DIRECTIONS -> Copy out all of the material exactly as presented.

DATA PROVIDED ->

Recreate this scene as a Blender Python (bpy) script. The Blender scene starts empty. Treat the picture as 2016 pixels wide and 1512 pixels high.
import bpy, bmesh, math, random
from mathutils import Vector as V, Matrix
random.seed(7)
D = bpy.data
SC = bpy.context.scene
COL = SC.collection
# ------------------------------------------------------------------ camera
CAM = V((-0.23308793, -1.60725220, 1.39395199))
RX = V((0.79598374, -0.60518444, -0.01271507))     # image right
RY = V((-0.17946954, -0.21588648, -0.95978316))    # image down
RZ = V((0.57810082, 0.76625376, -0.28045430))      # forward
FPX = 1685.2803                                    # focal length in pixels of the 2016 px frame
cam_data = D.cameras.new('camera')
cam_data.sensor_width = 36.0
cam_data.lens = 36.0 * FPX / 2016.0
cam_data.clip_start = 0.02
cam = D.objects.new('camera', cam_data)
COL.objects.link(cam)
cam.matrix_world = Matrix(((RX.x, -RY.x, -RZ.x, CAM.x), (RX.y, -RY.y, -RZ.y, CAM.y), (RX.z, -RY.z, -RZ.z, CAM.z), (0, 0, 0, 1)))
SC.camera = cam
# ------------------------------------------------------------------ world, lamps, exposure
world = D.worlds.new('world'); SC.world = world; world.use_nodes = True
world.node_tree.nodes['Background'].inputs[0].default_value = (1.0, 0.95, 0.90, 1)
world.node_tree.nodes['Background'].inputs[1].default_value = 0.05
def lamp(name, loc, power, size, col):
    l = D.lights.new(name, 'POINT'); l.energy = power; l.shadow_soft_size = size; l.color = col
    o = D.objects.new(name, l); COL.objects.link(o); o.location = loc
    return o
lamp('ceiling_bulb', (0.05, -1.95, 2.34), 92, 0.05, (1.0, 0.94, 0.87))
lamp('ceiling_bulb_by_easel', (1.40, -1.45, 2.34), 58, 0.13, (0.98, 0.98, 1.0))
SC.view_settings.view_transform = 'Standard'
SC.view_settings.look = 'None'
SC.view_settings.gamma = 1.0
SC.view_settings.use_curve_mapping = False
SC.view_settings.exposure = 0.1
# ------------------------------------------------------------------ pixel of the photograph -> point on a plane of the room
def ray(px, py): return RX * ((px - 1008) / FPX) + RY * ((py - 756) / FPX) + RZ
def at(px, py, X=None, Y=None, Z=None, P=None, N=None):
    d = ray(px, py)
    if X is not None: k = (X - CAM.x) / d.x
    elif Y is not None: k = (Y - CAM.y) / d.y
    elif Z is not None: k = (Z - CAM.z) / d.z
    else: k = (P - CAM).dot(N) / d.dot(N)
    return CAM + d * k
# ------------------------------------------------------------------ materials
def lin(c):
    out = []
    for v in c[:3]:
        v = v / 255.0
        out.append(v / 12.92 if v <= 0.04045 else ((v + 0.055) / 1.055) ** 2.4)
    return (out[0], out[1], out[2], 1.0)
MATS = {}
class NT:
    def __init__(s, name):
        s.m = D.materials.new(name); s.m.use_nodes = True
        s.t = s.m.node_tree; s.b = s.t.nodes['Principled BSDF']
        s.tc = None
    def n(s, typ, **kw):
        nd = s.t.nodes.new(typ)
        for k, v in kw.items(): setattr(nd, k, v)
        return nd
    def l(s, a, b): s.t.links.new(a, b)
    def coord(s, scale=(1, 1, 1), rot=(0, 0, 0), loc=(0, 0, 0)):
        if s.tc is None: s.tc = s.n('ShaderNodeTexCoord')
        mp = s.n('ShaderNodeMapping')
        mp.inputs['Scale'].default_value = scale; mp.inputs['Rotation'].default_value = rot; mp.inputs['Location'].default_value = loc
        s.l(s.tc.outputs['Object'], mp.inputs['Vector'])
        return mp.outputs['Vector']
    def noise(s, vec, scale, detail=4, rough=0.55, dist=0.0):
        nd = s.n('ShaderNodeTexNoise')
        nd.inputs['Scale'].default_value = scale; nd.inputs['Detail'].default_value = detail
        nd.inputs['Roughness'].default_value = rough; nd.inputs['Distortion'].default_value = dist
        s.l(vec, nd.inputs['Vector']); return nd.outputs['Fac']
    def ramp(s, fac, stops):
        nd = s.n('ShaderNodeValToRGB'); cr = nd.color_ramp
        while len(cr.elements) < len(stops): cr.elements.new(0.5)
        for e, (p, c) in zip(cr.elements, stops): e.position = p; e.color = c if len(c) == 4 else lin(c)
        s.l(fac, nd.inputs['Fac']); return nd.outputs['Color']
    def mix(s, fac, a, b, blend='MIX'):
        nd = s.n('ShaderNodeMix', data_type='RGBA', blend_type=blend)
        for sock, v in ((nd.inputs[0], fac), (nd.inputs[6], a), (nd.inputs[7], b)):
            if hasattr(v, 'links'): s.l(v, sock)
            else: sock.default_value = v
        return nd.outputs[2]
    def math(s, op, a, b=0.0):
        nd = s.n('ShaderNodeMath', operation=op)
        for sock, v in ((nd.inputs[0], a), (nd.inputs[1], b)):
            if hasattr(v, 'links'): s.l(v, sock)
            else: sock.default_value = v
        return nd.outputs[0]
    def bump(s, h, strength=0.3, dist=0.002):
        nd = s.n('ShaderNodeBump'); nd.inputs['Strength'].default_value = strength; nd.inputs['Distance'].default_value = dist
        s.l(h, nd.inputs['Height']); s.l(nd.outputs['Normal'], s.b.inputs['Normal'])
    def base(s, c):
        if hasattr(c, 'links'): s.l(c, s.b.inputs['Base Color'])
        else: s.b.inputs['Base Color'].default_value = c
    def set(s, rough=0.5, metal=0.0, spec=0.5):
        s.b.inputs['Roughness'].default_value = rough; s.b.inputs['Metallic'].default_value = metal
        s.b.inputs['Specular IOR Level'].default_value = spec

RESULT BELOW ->
Recreate this scene as a Blender Python (bpy) script. The Blender scene starts empty. Treat the picture as 2016 pixels wide and 1512 pixels high.
import bpy, bmesh, math, random
from mathutils import Vector as V, Matrix
random.seed(7)
D = bpy.data
SC = bpy.context.scene
COL = SC.collection
# ------------------------------------------------------------------ camera
CAM = V((-0.23308793, -1.60725220, 1.39395199))
RX = V((0.79598374, -0.60518444, -0.01271507))     # image right
RY = V((-0.17946954, -0.21588648, -0.95978316))    # image down
RZ = V((0.57810082, 0.76625376, -0.28045430))      # forward
FPX = 1685.2803                                    # focal length in pixels of the 2016 px frame
cam_data = D.cameras.new('camera')
cam_data.sensor_width = 36.0
cam_data.lens = 36.0 * FPX / 2016.0
cam_data.clip_start = 0.02
cam = D.objects.new('camera', cam_data)
COL.objects.link(cam)
cam.matrix_world = Matrix(((RX.x, -RY.x, -RZ.x, CAM.x), (RX.y, -RY.y, -RZ.y, CAM.y), (RX.z, -RY.z, -RZ.z, CAM.z), (0, 0, 0, 1)))
SC.camera = cam
# ------------------------------------------------------------------ world, lamps, exposure
world = D.worlds.new('world'); SC.world = world; world.use_nodes = True
world.node_tree.nodes['Background'].inputs[0].default_value = (1.0, 0.95, 0.90, 1)
world.node_tree.nodes['Background'].inputs[1].default_value = 0.05
def lamp(name, loc, power, size, col):
    l = D.lights.new(name, 'POINT'); l.energy = power; l.shadow_soft_size = size; l.color = col
    o = D.objects.new(name, l); COL.objects.link(o); o.location = loc
    return o
lamp('ceiling_bulb', (0.05, -1.95, 2.34), 92, 0.05, (1.0, 0.94, 0.87))
lamp('ceiling_bulb_by_easel', (1.40, -1.45, 2.34), 58, 0.13, (0.98, 0.98, 1.0))
SC.view_settings.view_transform = 'Standard'
SC.view_settings.look = 'None'
SC.view_settings.gamma = 1.0
SC.view_settings.use_curve_mapping = False
SC.view_settings.exposure = 0.1
# ------------------------------------------------------------------ pixel of the photograph -> point on a plane of the room
def ray(px, py): return RX * ((px - 1008) / FPX) + RY * ((py - 756) / FPX) + RZ
def at(px, py, X=None, Y=None, Z=None, P=None, N=None):
    d = ray(px, py)
    if X is not None: k = (X - CAM.x) / d.x
    elif Y is not None: k = (Y - CAM.y) / d.y
    elif Z is not None: k = (Z - CAM.z) / d.z
    else: k = (P - CAM).dot(N) / d.dot(N)
    return CAM + d * k
# ------------------------------------------------------------------ materials
def lin(c):
    out = []
    for v in c[:3]:
        v = v / 255.0
        out.append(v / 12.92 if v <= 0.04045 else ((v + 0.055) / 1.055) ** 2.4)
    return (out[0], out[1], out[2], 1.0)
MATS = {}
class NT:
    def __init__(s, name):
        s.m = D.materials.new(name); s.m.use_nodes = True
        s.t = s.m.node_tree; s.b = s.t.nodes['Principled BSDF']
        s.tc = None
    def n(s, typ, **kw):
        nd = s.t.nodes.new(typ)
        for k, v in kw.items(): setattr(nd, k, v)
        return nd
    def l(s, a, b): s.t.links.new(a, b)
    def coord(s, scale=(1, 1, 1), rot=(0, 0, 0), loc=(0, 0, 0)):
        if s.tc is None: s.tc = s.n('ShaderNodeTexCoord')
        mp = s.n('ShaderNodeMapping')
        mp.inputs['Scale'].default_value = scale; mp.inputs['Rotation'].default_value = rot; mp.inputs['Location'].default_value = loc
        s.l(s.tc.outputs['Object'], mp.inputs['Vector'])
        return mp.outputs['Vector']
    def noise(s, vec, scale, detail=4, rough=0.55, dist=0.0):
        nd = s.n('ShaderNodeTexNoise')
        nd.inputs['Scale'].default_value = scale; nd.inputs['Detail'].default_value = detail
        nd.inputs['Roughness'].default_value = rough; nd.inputs['Distortion'].default_value = dist
        s.l(vec, nd.inputs['Vector']); return nd.outputs['Fac']
    def ramp(s, fac, stops):
        nd = s.n('ShaderNodeValToRGB'); cr = nd.color_ramp
        while len(cr.elements) < len(stops): cr.elements.new(0.5)
        for e, (p, c) in zip(cr.elements, stops): e.position = p; e.color = c if len(c) == 4 else lin(c)
        s.l(fac, nd.inputs['Fac']); return nd.outputs['Color']
    def mix(s, fac, a, b, blend='MIX'):
        nd = s.n('ShaderNodeMix', data_type='RGBA', blend_type=blend)
        for sock, v in ((nd.inputs[0], fac), (nd.inputs[6], a), (nd.inputs[7], b)):
            if hasattr(v, 'links'): s.l(v, sock)
            else: sock.default_value = v
        return nd.outputs[2]
    def math(s, op, a, b=0.0):
        nd = s.n('ShaderNodeMath', operation=op)
        for sock, v in ((nd.inputs[0], a), (nd.inputs[1], b)):
            if hasattr(v, 'links'): s.l(v, sock)
            else: sock.default_value = v
        return nd.outputs[0]
    def bump(s, h, strength=0.3, dist=0.002):
        nd = s.n('ShaderNodeBump'); nd.inputs['Strength'].default_value = strength; nd.inputs['Distance'].default_value = dist
        s.l(h, nd.inputs['Height']); s.l(nd.outputs['Normal'], s.b.inputs['Normal'])
    def base(s, c):
        if hasattr(c, 'links'): s.l(c, s.b.inputs['Base Color'])
        else: s.b.inputs['Base Color'].default_value = c
    def set(s, rough=0.5, metal=0.0, spec=0.5):
        s.b.inputs['Roughness'].default_value = rough; s.b.inputs['Metallic'].default_value = metal
        s.b.inputs['Specular IOR Level'].default_value = spec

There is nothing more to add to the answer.